Even as a printmaker, Anjie utilizes embossing techniques to add three-dimensionality to a typically two-dimensional medium. For the collaborative project How to Make an American Quilt, Anjie pinned embossed scraps of red and blue paper with sewing needles onto a found quilt (purchased from a Vermont antique shop).  The prints depict images found in newspapers immediately following the re-election of the Bush administration.  The piece thus combines traditional feminine craft, represented by the straight pins and the quilt, with current political commentary, represented by the subject matter and its composition as a shattered American Flag.  As a whole, the piece refers to the apprehensible invasion of Iraq, confronting the masculine issue of war through the soft femininity of traditional craftwork.  

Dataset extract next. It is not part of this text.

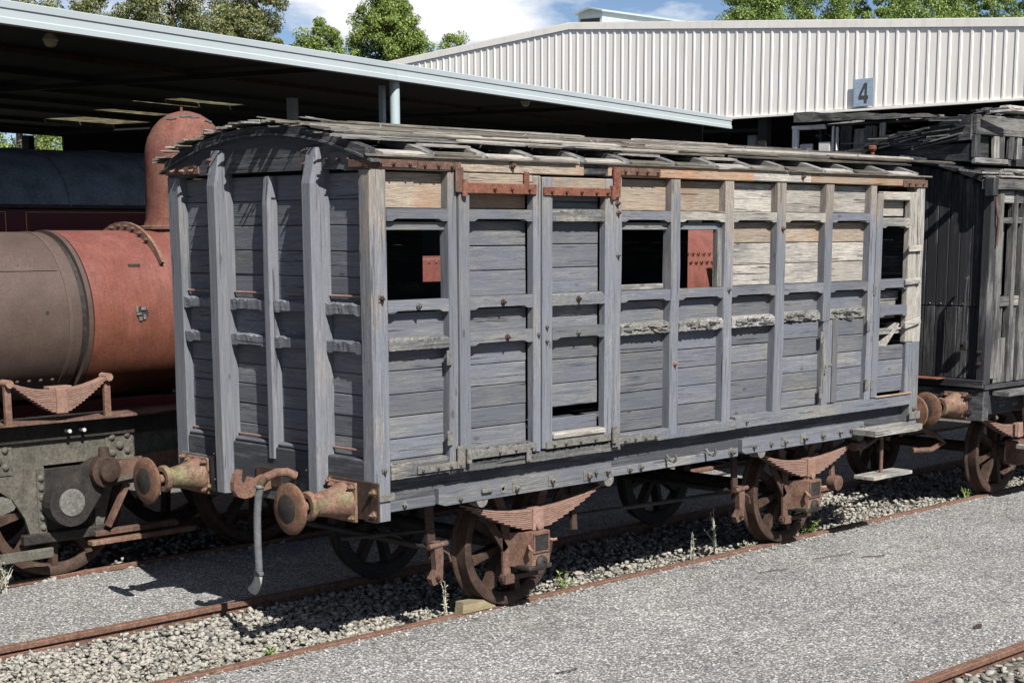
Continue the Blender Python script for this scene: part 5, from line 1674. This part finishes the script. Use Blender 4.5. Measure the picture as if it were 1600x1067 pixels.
MB().box(DX0 + 0.42, DX0 + 1.6, 0.10, 0.24, 3.93, 4.0, 0.02, 0.006).build('loose_plank', 'bare_x', cl)
for k in range(26):
    y = r(0.2, 1.5)
    z = 3.60 + 0.30 * (1 - (y - 0.2) / 1.3) * r(0.2, 1.0)
    l_ = r(0.12, 0.5)
    MB().bar((DX0 - 0.15 - r(0, 0.03), y, z), (DX0 - 0.15 - r(0, 0.05), y + l_, z - l_ * r(-0.05, 0.22)), 0.012, r(0.012, 0.05), (1, 0, 0)).build('splinter', random.choice(['char_y', 'char_y', 'vanash_y', 'char_y']), cl)
for k in range(30):
    y = r(1.2, 2.35)
    z = r(3.58, 3.9)
    l_ = r(0.1, 0.45)
    x = DX0 - 0.04 + r(-0.08, 0.3)
    if k % 3 == 0:
        MB().bar((x, y, 3.57), (x + r(-.05, .05), y + r(-.08, .08), z), r(0.02, 0.08), 0.02, (1, 0, 0)).build('broken_slat', random.choice(['char_z', 'vanash_z', 'white_z']), cl)
    else:
        MB().bar((x, y, z), (x + r(-.2, .3), y - l_, z + r(-0.12, 0.06)), 0.02, r(0.02, 0.07), (1, 0, 0)).build('broken_board', random.choice(['char_y', 'vanash_y', 'char_y']), cl)
for k in range(12):
    x = DX0 + r(-0.15, 1.4)
    y = r(0.05, 0.4)
    MB().bar((x, y, 3.90 + r(0, 0.06)), (x + r(0.2, 0.7), y + r(-0.15, 0.2), 3.91 + r(0, 0.10)), r(0.03, 0.09), 0.02).build('broken_board', random.choice(['char_x', 'vanash_x']), cl)
for k in range(10):
    x = DX0 + r(-0.10, 0.7)
    MB().bar((x, -0.05 + r(0, 0.1), 3.29 + r(0, 0.04)), (x + r(0.1, 0.5), -0.04 + r(0, 0.15), 3.30 + r(0, 0.07)), r(0.02, 0.07), 0.015).build('broken_board', random.choice(['char_x', 'vanash_x', 'bare_x']), dw)
MB().cyl((DX0 - 0.20, 1.28, 3.46), (DX0 - 0.20, 1.28, 3.58), 0.022, n=10).build('vent_pipe', 'rust_red', dw)
MB().lathe((DX0 - 0.20, 1.28, 3.575), (0, 0, 1), [(0, 0.03), (0.02, 0.045), (0.05, 0.045), (0.06, 0.03)], 12).build('vent_pipe', 'rust_red', dw)
for k in range(4):
    MB().bar((DX0 - 0.1, 0.1 + k * 0.2, 3.33 + 0.05 * k), (DX0 - 0.28, 0.25 + k * 0.22, 3.36 + 0.05 * k), 0.06, 0.02).build('splinter', 'char_y', dw)
# handrail on the end
MB().tube([(DX0 - 0.06, 0.20, 2.32), (DX0 - 0.10, 0.20, 2.30), (DX0 - 0.10, 0.21, 2.2), (DX0 - 0.10, 0.22, 1.75), (DX0 - 0.10, 0.225, 1.66), (DX0 - 0.06, 0.225, 1.64)], 0.013, 8).build('hand_rail', 'char_z', dw, True)
MB().box(DX0 - 0.075, DX0 - 0.03, 0.19, 0.26, 1.59, 1.68, 0.006).build('rail_bracket', 'black_iron', dw)
MB().tube([(DX0 + 0.02, -0.01, 3.1), (DX0 + 0.02, -0.03, 2.95), (DX0 + 0.02, -0.05, 2.88), (DX0 + 0.05, -0.03, 2.80), (DX0 + 0.05, -0.02, 2.62)], 0.014, 8).build('lamp_iron', 'rust', dw, True)
buffer(0.303, 1.03, DX0 - 0.02, -1, dw, ('bufdisc', 'moss_rust', 'moss_rust'), length=0.60)
for a in (8.92, 12.6):
    wheel(a, RY, -1, dw)
    wheel(a, W - RY, 1, dw)
    MB().cyl((a, 0.2, 0.47), (a, W - 0.2, 0.47), 0.06, n=14).build('axle', 'rust_dark', dw, True)
    leaf_spring(a, 0.17, 0.70, 0.87, 0.105, 9, 0.0142, 0.095, dw)
    MB().box(a - 0.12, a + 0.12, 0.06, 0.24, 0.34, 0.60, 0.02).build('axle_box', 'rust', dw)
MB().prism([(8.62, -0.25, 0.54), (11.5, -0.25, 0.54), (11.5, 0.02, 0.54), (8.66, 0.02, 0.54)], (0, 0, 0.04)).build('step_board', 'bare_x', dw)
MB().prism([(8.12, -0.16, 1.13), (11.5, -0.16, 1.13), (11.5, 0.02, 1.13), (8.12, 0.02, 1.13)], (0, 0, 0.045)).build('step_board', 'vanash_x', dw)
for a in (8.75, 10.2):
    MB().bar((a, 0.02, 1.12), (a, -0.05, 0.56), 0.05, 0.02, (0, 1, 0)).build('step_hanger', 'rust_dark', dw)
MB().tube([(DX0 - 0.1, 1.0, 1.0), (DX0 - 0.15, 0.7, 0.8), (DX0 - 0.05, 0.52, 0.72), (DX0 + 0.1, 0.5, 0.62), (DX0 - 0.05, 0.55, 0.55), (DX0 - 0.3, 0.62, 0.56)], 0.03, 10).build('brake_pipe', 'rust', dw, True)

# ================================================================== MAROON CARRIAGE
car = thing('passenger_carriage', 'maroon passenger carriage with gold lining and blue grey roof under the shed', 'carriage', (-2.0, 9.4, 0))
MB().box(-9, 4.9, 8.0, 10.8, 1.1, 3.055, 0.02).build('body', 'maroon', car)
prof = [(7.93, 3.06), (7.95, 3.16), (8.0, 3.28), (8.10, 3.42), (8.30, 3.57), (8.65, 3.67), (9.1, 3.725), (9.4, 3.735)]
prof = prof + [(18.8 - y, z) for y, z in prof[::-1][1:]]
MB().prism([(-9.1, y, z) for y, z in prof], (14.1, 0, 0)).build('roof', 'coach_roof', car, True)
MB().box(-9.1, 5.0, 7.92, 7.945, 3.045, 3.085, 0.004).build('gutter', 'black_iron', car)
for x in (0.9, 2.35, 3.45):
    MB().tube([(x, y - 0.004, z + 0.004) for y, z in prof[:9]], 0.012, 6).build('roof_seam', 'coach_roof', car, True)
for x0, x1 in ((-1.2, 1.62), (1.85, 4.6)):
    MB().box(x0, x1, 7.994, 7.999, 3.0, 3.008, 0.001).build('lining', 'gold', car)
    MB().box(x0, x0 + 0.010, 7.994, 7.999, 2.66, 3.0, 0.001).build('lining', 'gold', car)
    MB().box(x1 - 0.010, x1, 7.994, 7.999, 2.66, 3.0, 0.001).build('lining', 'gold', car)
for k in range(6):
    x = -8.2 + k * 2.0
    o = MB().box(x, x + 1.1, 7.985, 8.0, 1.85, 2.60, 0.004).build('window', 'maroon', car)
    MB().box(x + 0.06, x + 1.04, 7.978, 7.984, 1.91, 2.54, 0.001).build('pane', 'glass', o)
for x in (-6.5, 2.6):
    MB().box(x - 1.3, x + 1.3, 8.4, 10.4, 0.3, 0.95, 0.05).build('bogie', 'black_iron', car)
    for a in (-0.9, 0.9):
        for yy in (8.65, 10.15):
            wheel(x + a, yy, -1, car, 0.45, 'black_iron', 8)

# ================================================================== OPEN SHED (left)
FA = Vector((-6.95, 3.40, 4.6))
FB = Vector((16.97, 10.25, 4.6))
FA = Vector((0.389, 5.522, 4.6)) + (Vector((0.389, 5.522, 4.6)) - FB) * 0.62
fd = (FB - FA).normalized()
fn = Vector((-fd.y, fd.x, 0))      # away from the camera
shed = thing('open_shed', 'open sided train shed with pale blue steel fascia and dark roof', 'shed', (FA.x, FA.y, 0))
FL = (FB - FA).length


def P(s_, d_, z):
    q = FA + fd * s_ + fn * d_
    return (q.x, q.y, z)


def sbox(name, mat, s0, s1, d0, d1, z0, z1, par=None):
    pts = [P(s0, d0, z0), P(s1, d0, z0), P(s1, d1, z0), P(s0, d1, z0)]
    return MB().prism(pts, (0, 0, z1 - z0)).build(name, mat, par or shed)


# fascia as folded sheet lengths
cuts = [0, 9.0, 17.0, 25.0, FL]
for a, b in zip(cuts[:-1], cuts[1:]):
    pr_ = [(0.0, 4.60), (-0.012, 4.605), (-0.012, 4.655), (0.0, 4.665), (0.0, 4.735), (-0.012, 4.742), (-0.016, 4.80), (0.03, 4.815), (0.05, 4.815), (0.05, 4.60)]
    pts = [P(a + 0.003, d_, z) for d_, z in pr_]
    MB().prism(pts, fd * (b - a - 0.006)).build('fascia_panel', 'fascia', shed)
DEP = 12.2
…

The Screens, exhibited at Middlebury College, displays Anjie’s simultaneous use of two symbolic mediums.  Welded steel creates untraditional canvases that are then “painted” by Indian fabric in vibrant colors, sewn around conjoined rectilinear frames.  The heavy geometry of the steel contrasts with the luminous fabric, which paints the floor with its reflection, creating the effect of stained glass.  The fabric becomes the sculptural focus, illuminating the beauty of its cultural origin and exoticism, as well as the pluralism of the Indian continent. 

Anjie’s solo exhibition The Pods, which opened at the Vermont Studio Center in 2005, further explores the incorporation of sewn fabric and sculpture, this time with a playful installation of an organic nature.  Anjie salvaged the scraps of fabric from hand-me-downs, symbolizing familial heritage as opposed to cultural.  The word “Pod” has several definitions, some more obvious than others.  A pod defined as a “developed ovary or fruit” accounts for the saying “a pea in the pod”, which connotes motherhood and family.  Similarly, when referring to animals, a pod is “a family or social group that stays together; roughly equivalent to a flock or school.”   The connection then between these organic shapes, reminiscent of the fruits for which they are titled, and the hand-me-down fabric is founded on the familial unit, which has become less nuclear and more dispersed in contemporary western society, unlike in India where multiple generations typically continue to live under the same roof. 

The “pods” were hung from the ceiling of the main space and scattered around the room in heaps.  The adjacent room acted as a vertical garden with “pods” growing from pipe cleaners attached to the walls in a frenzied, chaotic fashion.  The significance of the presentation says much about the strength of familial relationships; exposing the inherent truth that despite growing individually and being separated, all the “pods” were “cut from the same cloth” so to speak, and all members of the family unit or “pods” retain their common bond, no matter how scattered or dispersed.

During her time as an undergraduate, Anjie greatly contributed to the development of three artistic student initiatives, namely V.A.C.A. (Vitality of the Artistic Community Association), which sponsored numerous artistic events including monthly exhibitions in a student gallery among other venues on campus; the Mill, a residential organization dedicated to promoting cultural and diversity awareness; and ARTemis, a publication featuring student artwork, literature and poetry.  Anjie’s participation in these organizations was of the highest distinction, she was the Co-President of VACA, the Vice-President of the Mill and the Editor-in-Chief of ARTemis.  Without her enthusiasm and leadership these organizations would not have been able to exist, let alone create the artistic community that was ultimately nurtured into being and continues to exist as Anjie’s legacy at Middlebury.  This legacy testifies to Anjie’s devotion to the arts and culture, as well as her ability to unify her peers for a common cause.  She is not only an artist, but also a patron and champion of the arts and she will surely continue to create and inspire those around her for many years to come.

Her work is in the permanent collection of the Middlebury Center for the Arts and she has been awarded the NCCA Residency Fellowship, St. Petersburg, Russia; the Hermitage Residency Fellowship, New Pacific Studio, Mt. Bruce, New Zealand; and the Emerging Artist Fellowship, Global Arts Village, New Delhi, India.